- **YOUR OBJECTIVE**: Look for the string "objects" in the lines and copy each line that has it.

- **PROVIDED INFORMATION**:
################
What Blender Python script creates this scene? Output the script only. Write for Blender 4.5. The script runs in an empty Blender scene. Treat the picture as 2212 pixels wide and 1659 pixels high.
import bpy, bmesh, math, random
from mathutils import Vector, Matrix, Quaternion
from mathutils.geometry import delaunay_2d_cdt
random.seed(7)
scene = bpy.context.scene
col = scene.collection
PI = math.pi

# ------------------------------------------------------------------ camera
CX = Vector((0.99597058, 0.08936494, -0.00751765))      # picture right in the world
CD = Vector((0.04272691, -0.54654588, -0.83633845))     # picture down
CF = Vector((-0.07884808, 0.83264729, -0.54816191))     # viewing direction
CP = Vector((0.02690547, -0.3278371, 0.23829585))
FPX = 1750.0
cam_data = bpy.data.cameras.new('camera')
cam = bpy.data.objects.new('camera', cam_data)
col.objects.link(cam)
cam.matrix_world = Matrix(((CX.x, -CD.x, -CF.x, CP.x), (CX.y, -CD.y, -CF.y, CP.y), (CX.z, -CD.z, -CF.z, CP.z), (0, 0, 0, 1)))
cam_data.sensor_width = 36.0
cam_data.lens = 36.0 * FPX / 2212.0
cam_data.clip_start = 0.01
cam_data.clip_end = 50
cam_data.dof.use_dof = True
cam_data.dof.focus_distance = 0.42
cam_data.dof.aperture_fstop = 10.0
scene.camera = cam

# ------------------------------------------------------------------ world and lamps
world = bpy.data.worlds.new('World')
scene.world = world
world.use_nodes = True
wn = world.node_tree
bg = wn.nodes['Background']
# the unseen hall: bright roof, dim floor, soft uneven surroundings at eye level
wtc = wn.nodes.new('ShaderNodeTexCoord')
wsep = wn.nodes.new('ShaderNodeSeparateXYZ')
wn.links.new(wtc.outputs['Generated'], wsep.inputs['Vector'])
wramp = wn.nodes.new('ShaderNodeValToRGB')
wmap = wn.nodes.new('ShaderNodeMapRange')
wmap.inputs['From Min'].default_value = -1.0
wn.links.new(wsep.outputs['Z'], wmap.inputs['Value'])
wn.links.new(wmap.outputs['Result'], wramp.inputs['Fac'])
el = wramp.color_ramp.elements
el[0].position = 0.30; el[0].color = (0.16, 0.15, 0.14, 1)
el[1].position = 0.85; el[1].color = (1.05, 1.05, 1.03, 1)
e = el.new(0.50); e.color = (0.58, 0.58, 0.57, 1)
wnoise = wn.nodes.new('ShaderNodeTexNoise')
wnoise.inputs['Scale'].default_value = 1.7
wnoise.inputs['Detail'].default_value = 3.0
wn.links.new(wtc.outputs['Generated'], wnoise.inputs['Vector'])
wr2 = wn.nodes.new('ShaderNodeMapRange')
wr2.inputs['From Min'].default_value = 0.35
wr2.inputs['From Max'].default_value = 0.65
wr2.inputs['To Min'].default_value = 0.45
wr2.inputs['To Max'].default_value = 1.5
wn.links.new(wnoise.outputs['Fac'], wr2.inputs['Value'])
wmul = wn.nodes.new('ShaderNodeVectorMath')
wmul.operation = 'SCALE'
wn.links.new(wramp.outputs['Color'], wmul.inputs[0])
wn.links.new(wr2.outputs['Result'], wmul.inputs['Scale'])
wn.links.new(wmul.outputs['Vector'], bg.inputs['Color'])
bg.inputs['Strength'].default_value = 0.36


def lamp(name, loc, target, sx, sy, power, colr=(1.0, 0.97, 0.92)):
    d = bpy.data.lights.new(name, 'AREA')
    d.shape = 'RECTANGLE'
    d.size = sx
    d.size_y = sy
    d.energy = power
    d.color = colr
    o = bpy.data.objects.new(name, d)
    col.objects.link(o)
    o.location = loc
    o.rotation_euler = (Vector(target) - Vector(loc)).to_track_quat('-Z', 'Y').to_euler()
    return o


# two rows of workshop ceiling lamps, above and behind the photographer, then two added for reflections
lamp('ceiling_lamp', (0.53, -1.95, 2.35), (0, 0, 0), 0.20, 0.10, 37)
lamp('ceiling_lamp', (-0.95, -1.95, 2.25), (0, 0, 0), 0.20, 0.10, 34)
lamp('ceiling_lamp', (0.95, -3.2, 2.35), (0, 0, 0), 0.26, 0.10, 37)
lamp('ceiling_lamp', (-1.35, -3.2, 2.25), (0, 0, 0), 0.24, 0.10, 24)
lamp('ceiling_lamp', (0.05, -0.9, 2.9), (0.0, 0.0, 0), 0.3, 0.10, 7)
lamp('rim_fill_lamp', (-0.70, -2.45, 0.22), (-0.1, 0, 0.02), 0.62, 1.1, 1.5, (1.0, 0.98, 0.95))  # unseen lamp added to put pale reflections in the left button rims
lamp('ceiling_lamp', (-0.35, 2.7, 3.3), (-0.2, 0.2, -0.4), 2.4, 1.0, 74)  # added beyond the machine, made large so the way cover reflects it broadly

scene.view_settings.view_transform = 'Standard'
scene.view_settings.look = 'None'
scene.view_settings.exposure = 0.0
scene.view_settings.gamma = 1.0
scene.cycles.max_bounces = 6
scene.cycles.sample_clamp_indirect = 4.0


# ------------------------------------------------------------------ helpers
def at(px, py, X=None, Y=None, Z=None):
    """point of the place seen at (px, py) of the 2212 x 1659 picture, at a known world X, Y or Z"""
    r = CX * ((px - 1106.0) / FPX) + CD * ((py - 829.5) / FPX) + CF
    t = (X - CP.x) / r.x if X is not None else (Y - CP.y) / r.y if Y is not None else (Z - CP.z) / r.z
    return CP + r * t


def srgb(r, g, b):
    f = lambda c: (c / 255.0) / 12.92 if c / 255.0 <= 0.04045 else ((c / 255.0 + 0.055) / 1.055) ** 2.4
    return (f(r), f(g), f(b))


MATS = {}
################
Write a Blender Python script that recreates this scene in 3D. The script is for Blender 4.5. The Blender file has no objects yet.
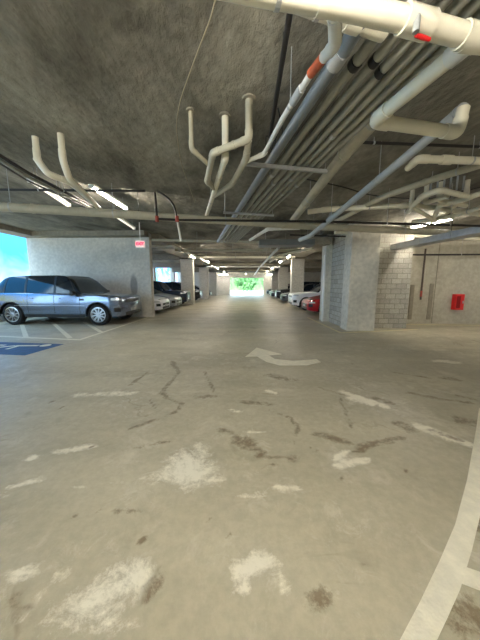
################
- **SOLUTION**:
cam = bpy.data.objects.new('camera', cam_data)
col.objects.link(cam)
    o = bpy.data.objects.new(name, d)
    col.objects.link(o)
Write a Blender Python script that recreates this scene in 3D. The script is for Blender 4.5. The Blender file has no objects yet.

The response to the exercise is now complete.